Para Mickaela Lindermann
Passamos por muitos enfrentamentos na vida. Mas talvez um dos piores seja ir ao dentista.
Eu não sei direito o que é. Em que lugar de mim esse medo se transformou em bicho cabeludo, mas sei que não estou sozinha nessa estatística. Praticamente todas as pessoas que eu conheço morrem de medo daquela cadeirinha nefasta.
Ontem, depois de desmarcar cinco vezes, resolvi voltar ao meu dentista para reavaliar um canal que não pára de doer. Que parto! Parto para dormir na noite anterior, parto para enfrentar os pensamentos sombrios no café da manhã, parto para conseguir chegar até lá.

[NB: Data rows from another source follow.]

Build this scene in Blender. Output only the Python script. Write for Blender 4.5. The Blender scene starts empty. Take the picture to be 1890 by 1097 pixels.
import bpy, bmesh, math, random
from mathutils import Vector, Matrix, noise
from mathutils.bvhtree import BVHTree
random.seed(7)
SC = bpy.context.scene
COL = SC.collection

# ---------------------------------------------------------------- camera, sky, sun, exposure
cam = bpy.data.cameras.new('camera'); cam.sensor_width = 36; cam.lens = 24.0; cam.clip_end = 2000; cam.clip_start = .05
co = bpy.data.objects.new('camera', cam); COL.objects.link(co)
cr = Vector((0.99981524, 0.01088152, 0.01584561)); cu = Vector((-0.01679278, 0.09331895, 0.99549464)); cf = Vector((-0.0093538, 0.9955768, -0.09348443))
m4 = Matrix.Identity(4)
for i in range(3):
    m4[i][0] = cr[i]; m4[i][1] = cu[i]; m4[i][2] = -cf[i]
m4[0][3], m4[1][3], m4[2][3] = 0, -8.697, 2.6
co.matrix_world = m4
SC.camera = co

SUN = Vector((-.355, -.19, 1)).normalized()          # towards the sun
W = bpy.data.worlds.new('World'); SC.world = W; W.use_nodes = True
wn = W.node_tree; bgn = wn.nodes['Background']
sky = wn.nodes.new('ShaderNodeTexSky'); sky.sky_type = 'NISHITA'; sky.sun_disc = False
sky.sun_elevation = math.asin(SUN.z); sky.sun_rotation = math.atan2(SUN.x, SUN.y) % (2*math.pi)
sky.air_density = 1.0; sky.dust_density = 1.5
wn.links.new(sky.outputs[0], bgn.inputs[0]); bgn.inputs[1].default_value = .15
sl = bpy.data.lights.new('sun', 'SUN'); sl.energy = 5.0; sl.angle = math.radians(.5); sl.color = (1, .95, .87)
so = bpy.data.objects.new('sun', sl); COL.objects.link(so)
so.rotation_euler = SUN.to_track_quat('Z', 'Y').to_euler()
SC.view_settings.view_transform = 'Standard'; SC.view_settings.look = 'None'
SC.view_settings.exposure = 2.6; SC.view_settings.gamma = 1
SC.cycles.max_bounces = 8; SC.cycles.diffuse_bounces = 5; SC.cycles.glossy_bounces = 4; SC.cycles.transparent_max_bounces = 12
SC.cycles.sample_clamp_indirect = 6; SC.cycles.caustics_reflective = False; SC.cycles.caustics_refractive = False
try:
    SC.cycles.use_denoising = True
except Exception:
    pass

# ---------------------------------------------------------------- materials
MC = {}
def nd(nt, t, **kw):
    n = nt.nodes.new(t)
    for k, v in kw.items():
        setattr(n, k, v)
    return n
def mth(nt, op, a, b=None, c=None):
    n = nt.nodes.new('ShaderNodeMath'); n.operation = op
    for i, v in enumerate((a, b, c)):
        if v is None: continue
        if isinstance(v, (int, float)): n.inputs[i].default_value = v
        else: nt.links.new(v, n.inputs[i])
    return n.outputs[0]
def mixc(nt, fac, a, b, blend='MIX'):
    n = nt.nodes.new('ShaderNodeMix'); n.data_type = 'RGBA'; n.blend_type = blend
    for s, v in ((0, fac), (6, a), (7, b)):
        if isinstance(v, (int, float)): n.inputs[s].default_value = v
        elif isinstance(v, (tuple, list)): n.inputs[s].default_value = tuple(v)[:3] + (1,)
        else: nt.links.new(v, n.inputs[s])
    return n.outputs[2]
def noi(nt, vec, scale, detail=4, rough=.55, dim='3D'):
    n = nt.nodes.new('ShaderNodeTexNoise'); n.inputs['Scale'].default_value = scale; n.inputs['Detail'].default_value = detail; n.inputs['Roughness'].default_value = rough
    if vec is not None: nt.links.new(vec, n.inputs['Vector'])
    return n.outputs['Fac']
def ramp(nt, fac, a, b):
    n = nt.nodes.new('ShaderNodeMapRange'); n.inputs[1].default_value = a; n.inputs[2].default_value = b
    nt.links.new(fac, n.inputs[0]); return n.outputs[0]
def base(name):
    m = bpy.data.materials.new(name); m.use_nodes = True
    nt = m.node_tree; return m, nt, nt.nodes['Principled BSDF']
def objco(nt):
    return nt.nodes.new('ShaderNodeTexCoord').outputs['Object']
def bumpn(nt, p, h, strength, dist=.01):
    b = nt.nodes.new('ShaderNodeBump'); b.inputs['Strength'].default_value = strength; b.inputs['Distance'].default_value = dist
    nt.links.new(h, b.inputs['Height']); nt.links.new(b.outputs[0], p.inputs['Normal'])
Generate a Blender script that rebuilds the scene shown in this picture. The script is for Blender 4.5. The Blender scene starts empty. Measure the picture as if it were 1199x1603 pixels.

Eu já tinha passado pelo processo de autoencorajamento para fazer o canal, desde que descobri que a minha simples cárie tinha se transformado num monstro do Lago Ness. O primeiro canal a gente nunca esquece. Emagreci alguns kilos até o dia da coisa, mas acabei saindo de lá feliz. Com metade do rosto paralisado, mas feliz. A anestesia específica para tratamento de canal é uma porrada. A agulha da injeção tem o comprimento de um lápis, vai até as suas entranhas, mas em compensação paralisa seu maxilar. Eu gosto. Dói para caramba, mas antes essa dor do que aquela dor que você não sabe nunca quando vai doer. Dizem que é esse mesmo o fantasma do dentista. O medo que a gente sente não é o medo da dor em si, mas o medo de uma dor que de fato ainda nem doeu. Enfim, eu fiz o canal, voltei para casa em estado de alívio letárgico pela coisa enfrentada e dias depois a porcaria do dente voltou a doer. Pronto. A emenda tinha saído pior que o soneto.

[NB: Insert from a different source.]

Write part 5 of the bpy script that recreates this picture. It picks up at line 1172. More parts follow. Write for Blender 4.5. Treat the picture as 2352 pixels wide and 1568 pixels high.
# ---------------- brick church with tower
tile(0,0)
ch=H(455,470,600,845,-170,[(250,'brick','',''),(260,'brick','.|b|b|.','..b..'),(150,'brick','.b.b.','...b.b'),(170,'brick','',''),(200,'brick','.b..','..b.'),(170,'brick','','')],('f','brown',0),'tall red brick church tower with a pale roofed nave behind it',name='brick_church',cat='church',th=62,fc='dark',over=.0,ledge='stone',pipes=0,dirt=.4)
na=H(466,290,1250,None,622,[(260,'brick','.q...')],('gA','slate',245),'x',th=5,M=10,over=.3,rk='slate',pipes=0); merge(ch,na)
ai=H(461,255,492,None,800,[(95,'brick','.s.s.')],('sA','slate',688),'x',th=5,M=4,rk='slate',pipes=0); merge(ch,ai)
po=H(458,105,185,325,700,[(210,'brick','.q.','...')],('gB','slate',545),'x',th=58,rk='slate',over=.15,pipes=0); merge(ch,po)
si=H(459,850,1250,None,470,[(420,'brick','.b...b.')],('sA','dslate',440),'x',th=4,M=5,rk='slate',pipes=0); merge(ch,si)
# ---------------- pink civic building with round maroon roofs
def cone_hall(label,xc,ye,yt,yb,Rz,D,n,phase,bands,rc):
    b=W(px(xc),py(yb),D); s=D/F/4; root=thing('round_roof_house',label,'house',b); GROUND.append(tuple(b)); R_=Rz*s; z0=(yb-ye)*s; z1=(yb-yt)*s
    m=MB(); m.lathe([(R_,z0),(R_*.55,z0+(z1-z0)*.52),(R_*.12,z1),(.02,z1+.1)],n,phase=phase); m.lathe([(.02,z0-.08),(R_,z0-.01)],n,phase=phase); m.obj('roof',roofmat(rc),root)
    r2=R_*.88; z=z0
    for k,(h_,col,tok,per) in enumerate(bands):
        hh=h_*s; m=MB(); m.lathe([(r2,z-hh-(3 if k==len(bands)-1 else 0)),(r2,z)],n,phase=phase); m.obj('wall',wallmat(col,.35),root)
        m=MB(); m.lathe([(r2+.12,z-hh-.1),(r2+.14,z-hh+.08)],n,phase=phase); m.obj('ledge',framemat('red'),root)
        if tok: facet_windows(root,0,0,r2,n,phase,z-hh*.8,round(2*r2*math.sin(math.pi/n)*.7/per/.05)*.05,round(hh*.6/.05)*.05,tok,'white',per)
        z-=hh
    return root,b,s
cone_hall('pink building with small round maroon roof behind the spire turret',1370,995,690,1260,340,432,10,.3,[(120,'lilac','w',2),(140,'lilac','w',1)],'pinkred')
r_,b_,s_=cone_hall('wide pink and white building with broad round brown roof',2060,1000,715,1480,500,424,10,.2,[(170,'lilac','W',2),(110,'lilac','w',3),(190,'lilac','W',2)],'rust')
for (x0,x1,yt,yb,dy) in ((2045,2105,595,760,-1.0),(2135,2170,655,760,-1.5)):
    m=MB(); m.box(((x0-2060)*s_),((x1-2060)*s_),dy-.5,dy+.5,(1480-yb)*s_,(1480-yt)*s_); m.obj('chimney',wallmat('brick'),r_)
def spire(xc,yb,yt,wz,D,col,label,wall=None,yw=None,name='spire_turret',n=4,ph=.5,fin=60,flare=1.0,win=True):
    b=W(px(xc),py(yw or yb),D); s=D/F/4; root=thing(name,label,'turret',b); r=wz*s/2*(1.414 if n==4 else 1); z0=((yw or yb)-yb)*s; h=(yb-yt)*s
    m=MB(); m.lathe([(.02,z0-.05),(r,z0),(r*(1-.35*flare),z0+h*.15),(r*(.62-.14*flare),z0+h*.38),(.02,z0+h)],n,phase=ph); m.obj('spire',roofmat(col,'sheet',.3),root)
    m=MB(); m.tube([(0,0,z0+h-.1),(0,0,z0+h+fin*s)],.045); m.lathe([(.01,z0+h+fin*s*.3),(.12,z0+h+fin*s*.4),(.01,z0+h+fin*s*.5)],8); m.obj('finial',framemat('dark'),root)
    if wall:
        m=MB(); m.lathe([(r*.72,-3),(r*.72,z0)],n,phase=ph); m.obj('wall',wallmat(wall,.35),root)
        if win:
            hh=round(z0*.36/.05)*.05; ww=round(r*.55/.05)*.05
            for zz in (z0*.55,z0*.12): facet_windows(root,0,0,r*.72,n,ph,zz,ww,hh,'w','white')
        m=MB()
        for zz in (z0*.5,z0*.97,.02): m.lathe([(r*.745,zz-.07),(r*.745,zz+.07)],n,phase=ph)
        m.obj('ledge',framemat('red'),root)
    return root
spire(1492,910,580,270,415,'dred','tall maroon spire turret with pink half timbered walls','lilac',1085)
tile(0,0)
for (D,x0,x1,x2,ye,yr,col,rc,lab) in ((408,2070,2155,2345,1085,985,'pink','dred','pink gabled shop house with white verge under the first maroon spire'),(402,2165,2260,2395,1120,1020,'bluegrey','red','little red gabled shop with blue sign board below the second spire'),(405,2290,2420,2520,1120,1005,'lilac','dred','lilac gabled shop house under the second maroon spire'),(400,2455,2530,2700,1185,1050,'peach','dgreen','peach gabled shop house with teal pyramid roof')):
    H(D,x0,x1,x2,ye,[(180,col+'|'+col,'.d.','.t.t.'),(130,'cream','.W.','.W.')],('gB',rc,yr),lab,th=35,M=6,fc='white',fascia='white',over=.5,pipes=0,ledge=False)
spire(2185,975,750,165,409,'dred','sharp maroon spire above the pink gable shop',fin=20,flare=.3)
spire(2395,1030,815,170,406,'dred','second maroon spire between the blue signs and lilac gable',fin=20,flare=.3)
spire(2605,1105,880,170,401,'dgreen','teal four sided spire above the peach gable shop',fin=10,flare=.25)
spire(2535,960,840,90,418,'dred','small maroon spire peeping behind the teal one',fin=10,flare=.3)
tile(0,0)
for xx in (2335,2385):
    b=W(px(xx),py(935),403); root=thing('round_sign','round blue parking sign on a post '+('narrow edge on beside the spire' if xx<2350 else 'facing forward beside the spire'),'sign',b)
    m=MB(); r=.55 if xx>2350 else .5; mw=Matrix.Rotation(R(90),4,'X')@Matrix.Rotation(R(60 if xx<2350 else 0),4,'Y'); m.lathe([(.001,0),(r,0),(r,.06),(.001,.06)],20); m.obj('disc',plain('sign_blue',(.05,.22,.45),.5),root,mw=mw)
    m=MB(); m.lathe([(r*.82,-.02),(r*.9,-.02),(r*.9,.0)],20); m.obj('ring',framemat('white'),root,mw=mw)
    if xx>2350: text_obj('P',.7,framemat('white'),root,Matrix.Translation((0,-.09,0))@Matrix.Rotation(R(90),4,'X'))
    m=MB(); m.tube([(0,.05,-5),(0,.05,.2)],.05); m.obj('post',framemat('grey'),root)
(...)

Todas as vezes que um sentimento me toma por inteiro – como esse de passar semanas amedrontada por ter que voltar ao dentista e enfrentar o fantasma de um canal que supostamente deveria estar morto – eu tenho o instinto de mergulhar no tal do sentimento para ver se descubro a origem de tanta mobilização emocional. É uma espécie de pesquisa auto biológica. Um dos jeitos que eu encontrei para me aguentar.
Pois bem. Fiz a pesquisa e descobri um bocado de coisas interessantes.
Os dentes são a parte mais dura do nosso corpo. Eles simbolizam em nós tudo que é imutável, rígido e inflexível. Quando alguém morre e todas as características desse ser se perdem por algum acidente, ainda é possível reconhecer a pessoa através de sua arcada dentária. A dentição fala profundamente de cada um de nós. Sonhar com dentes tem um enorme peso emocional. Significa que a pessoa está passando por um profundo processo de transformação. Os dentes simbolizam a energia instintiva e, ao mesmo tempo o aprisionamento das palavras liberadas pela inconsciente. Eles são a grade da boca, os protetores da língua e os juízes de praticamente todos os nossos pensamentos. Caramba!
Se os dentes tem essa simbologia tão profunda, imagina o que significa mexer nos carinhas. Mexer nos nossos dentes é remexer naquilo que somos em essência. Revolver coisas que estão lá nas entranhas. E isso camaradas, às vezes pode ser muito doloroso. Como é o próprio tratamento de um canal.
Se eu pudesse escolher, todas as vezes que tivesse um problema dentário, pegaria um avião e iria a Joinville tratar dos meus dentes com a Dra. Mickaela Lindermann. A Micka é uma amiga querida, que mora em Santa Catarina e é um anjo em forma de dentista. Ela não se encaixa nas características dos dentistas porque tem uma mão de nuvem, uma voz suave encantada que hipnotiza a gente durante a consulta e para completar tem os olhos azuis mais azuis que eu já vi na vida. Ela obtura as minhas cáries e eu fico com a impressão de que to olhando para o céu! Assim não vale!
Mas o fato é que a Micka não está aqui. E querendo ou não, eu vou precisar enfrentar o bicho cabeludo que está sentado no meu dente. Ontem o dentista mexeu nele até a raiz. Sem anestesia. E não consegue descobrir a origem da minha dor. Próximo passo: uma tomografia computadorizada da face. Fala sério! Acho que vou é ligar para minha terapeuta e tentar descobrir que joça é essa que o meu dente tá querendo me dizer. Se o corpo fala, imagina o que tenta dizer um dente com uma dor fantasma? Acho que essa, nem Freud explica.